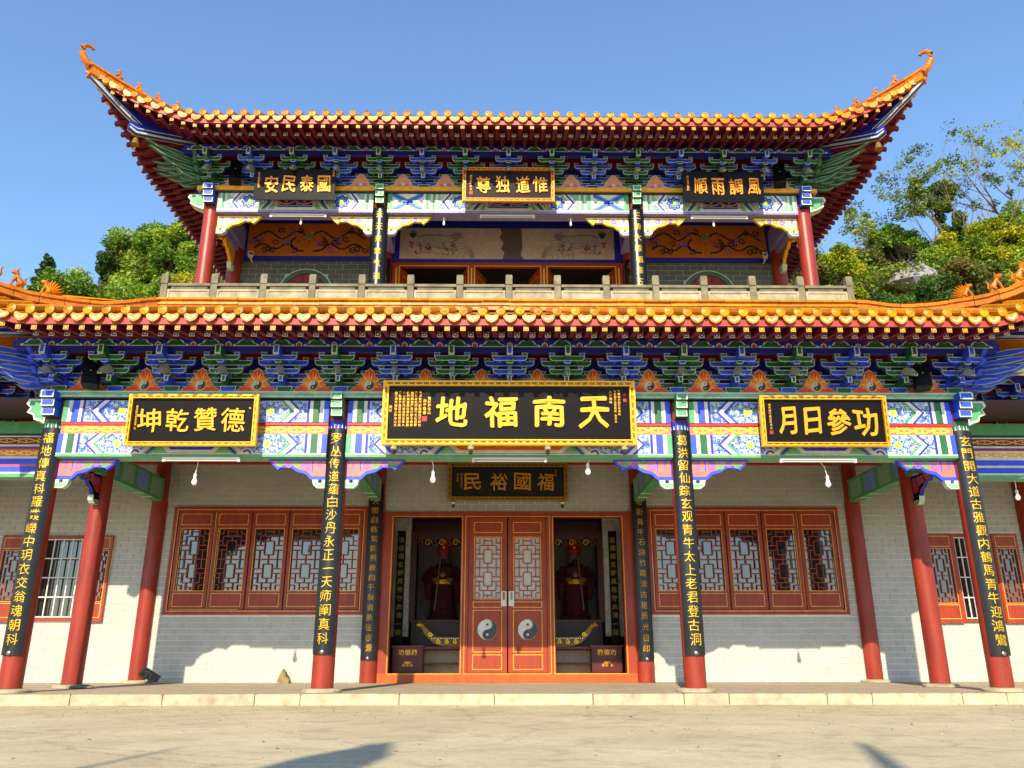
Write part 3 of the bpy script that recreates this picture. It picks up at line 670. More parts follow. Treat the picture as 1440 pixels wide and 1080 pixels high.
for (a, Y, z, n2, plain, mn) in ((A, 0, 4.46, 5, False, FL), (A2, U0, 9.89, 4, True, FP)):
    xs = positions(a, B)
    for i, x in enumerate(xs):
        green = (round(abs(x) / .895) % 2 == 1)
        bracket(Matrix.Translation((x, Y, z)), green)
        if i: link('flame_board', mn, hall, loc=((x + xs[i - 1]) / 2, Y - .03, z), scl=(1.12, 1, 1.08))
    mb = MB(); mb.box(-a - .1, a + .1, Y + .022, Y + .08, z, z + .44, C['dark']); mb.box(-a - .1, a + .1, Y + .022, Y + .08, z + .441, z + .62, 'dblue'); mb.box(-a - .1, a + .1, Y + .022, Y + .08, z + .621, z + 1.0, 'red'); mb.build('backing_board', hall)
    # frieze carried on the brackets
    mb = MB(); L = a + .5; mb.box(-L, L, Y - .63, Y - .50, z + .60, z + .74, 'dblue'); mb.box(-L, L, Y - .60, Y - .50, z + .535, z + .60, 'nblue')
    n = int(2 * L / .54); p = 2 * L / n
    for i in range(n):
        cx = -L + p * (i + .5); y = Y - .633; zz = z + .61
        for k, c in ((1, 'out'), (.78, 'green')):
            mb.flat([(cx + q * k, zz + .055 + (w - .055) * k) for q, w in ((-.21, 0), (.21, 0), (.2, .03), (.14, .045), (.11, .09), (.05, .12), (0, .085), (-.05, .12), (-.11, .09), (-.14, .045), (-.2, .03))], y - (0 if k == 1 else .002), c)
        cx += p / 2
        if i < n - 1:
            mb.flat([(cx + q, zz + w) for q, w in ((-.05, 0), (.05, 0), (.045, .05), (0, .085), (-.045, .05))], y, 'out'); mb.flat([(cx + q * .7, zz + w * .75) for q, w in ((-.05, 0), (.05, 0), (.045, .05), (0, .085), (-.045, .05))], y - .002, lin('b0501c'))
    mb.build('eave_frieze', hall)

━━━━

▸ INSTRUCTIONS FOR THE TASK
Reproduce the full listing above verbatim, with no pictures included.

▸ SOLUTION FOR THIS PROBLEM
Write part 3 of the bpy script that recreates this picture. It picks up at line 670. More parts follow. Treat the picture as 1440 pixels wide and 1080 pixels high.
for (a, Y, z, n2, plain, mn) in ((A, 0, 4.46, 5, False, FL), (A2, U0, 9.89, 4, True, FP)):
    xs = positions(a, B)
    for i, x in enumerate(xs):
        green = (round(abs(x) / .895) % 2 == 1)
        bracket(Matrix.Translation((x, Y, z)), green)
        if i: link('flame_board', mn, hall, loc=((x + xs[i - 1]) / 2, Y - .03, z), scl=(1.12, 1, 1.08))
    mb = MB(); mb.box(-a - .1, a + .1, Y + .022, Y + .08, z, z + .44, C['dark']); mb.box(-a - .1, a + .1, Y + .022, Y + .08, z + .441, z + .62, 'dblue'); mb.box(-a - .1, a + .1, Y + .022, Y + .08, z + .621, z + 1.0, 'red'); mb.build('backing_board', hall)
    # frieze carried on the brackets
    mb = MB(); L = a + .5; mb.box(-L, L, Y - .63, Y - .50, z + .60, z + .74, 'dblue'); mb.box(-L, L, Y - .60, Y - .50, z + .535, z + .60, 'nblue')
    n = int(2 * L / .54); p = 2 * L / n
    for i in range(n):
        cx = -L + p * (i + .5); y = Y - .633; zz = z + .61
        for k, c in ((1, 'out'), (.78, 'green')):
            mb.flat([(cx + q * k, zz + .055 + (w - .055) * k) for q, w in ((-.21, 0), (.21, 0), (.2, .03), (.14, .045), (.11, .09), (.05, .12), (0, .085), (-.05, .12), (-.11, .09), (-.14, .045), (-.2, .03))], y - (0 if k == 1 else .002), c)
        cx += p / 2
        if i < n - 1:
            mb.flat([(cx + q, zz + w) for q, w in ((-.05, 0), (.05, 0), (.045, .05), (0, .085), (-.045, .05))], y, 'out'); mb.flat([(cx + q * .7, zz + w * .75) for q, w in ((-.05, 0), (.05, 0), (.045, .05), (0, .085), (-.045, .05))], y - .002, lin('b0501c'))
    mb.build('eave_frieze', hall)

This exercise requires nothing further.